La vice-présidente du groupe conservateur au Parlement européen et ancienne Premier ministre de la Pologne, Mme Beata Szydlo, a écrit sur le réseau social Twitter: „la Pologne s’oppose à l’emploi de la majorité qualifiée pour des sujets d’une telle importance financière et sécuritaire. Cela annonce l’abolition du droit de veto des Etats membres”. Le professeur Ryszard Legutko, co-président du même groupe ECR, poursuit cette pensée dans un entretien à l’agence „PAP” : „L’abolition de l’unanimité constitue un risque pour la souveraineté de la Pologne et des pays plus petits”.
L’ancien ministre polonais des affaires étrangères de 2015 à 2018, M. Witold Waszczykowski a ajouté : „Ce projet de relocalisation de clandestins viole le droit européen en matière d’immigration. L’immigration massive, menaçant notre sécurité, ne peut être régulée que par les Etats et par le Conseil européen à l’unanimité”.
L’ancien Premier ministre polonais et ancien président du Conseil européen de 2014 à 2019, M. Donald Tusk, avait déclaré en 2017 : „De plus en plus de pays voient bien que la relocalisation de clandestins forcée n’est pas une solution au problème migratoire, que la solution passe par davantage d’actions aux frontières européennes et même au-delà, afin de freiner l’immigration illégale.”

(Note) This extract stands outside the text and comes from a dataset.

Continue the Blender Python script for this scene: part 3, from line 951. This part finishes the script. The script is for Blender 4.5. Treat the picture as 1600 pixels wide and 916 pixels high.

.La députée et ancienne porte-parole du parti de gauche SLD, Mme Anna Maria Zukowska, a, de son côté, noté dans un entretien avec „Polskie Radio” : „La Pologne a déjà accueilli 1,5 millions de réfugiés ukrainiens. Même s’il ne serait pas un problème d’en accueillir 1 000 autres d’Afrique, ça ne serait pas juste pour nous. N’oublions pas que les pays que fuient ces Africains étaient des colonies allemandes, françaises, belges et italiennes, et qu’ils ne se sont pas développés économiquement ensuite. Nous, nous avons à nos frontières une guerre de grande ampleur”.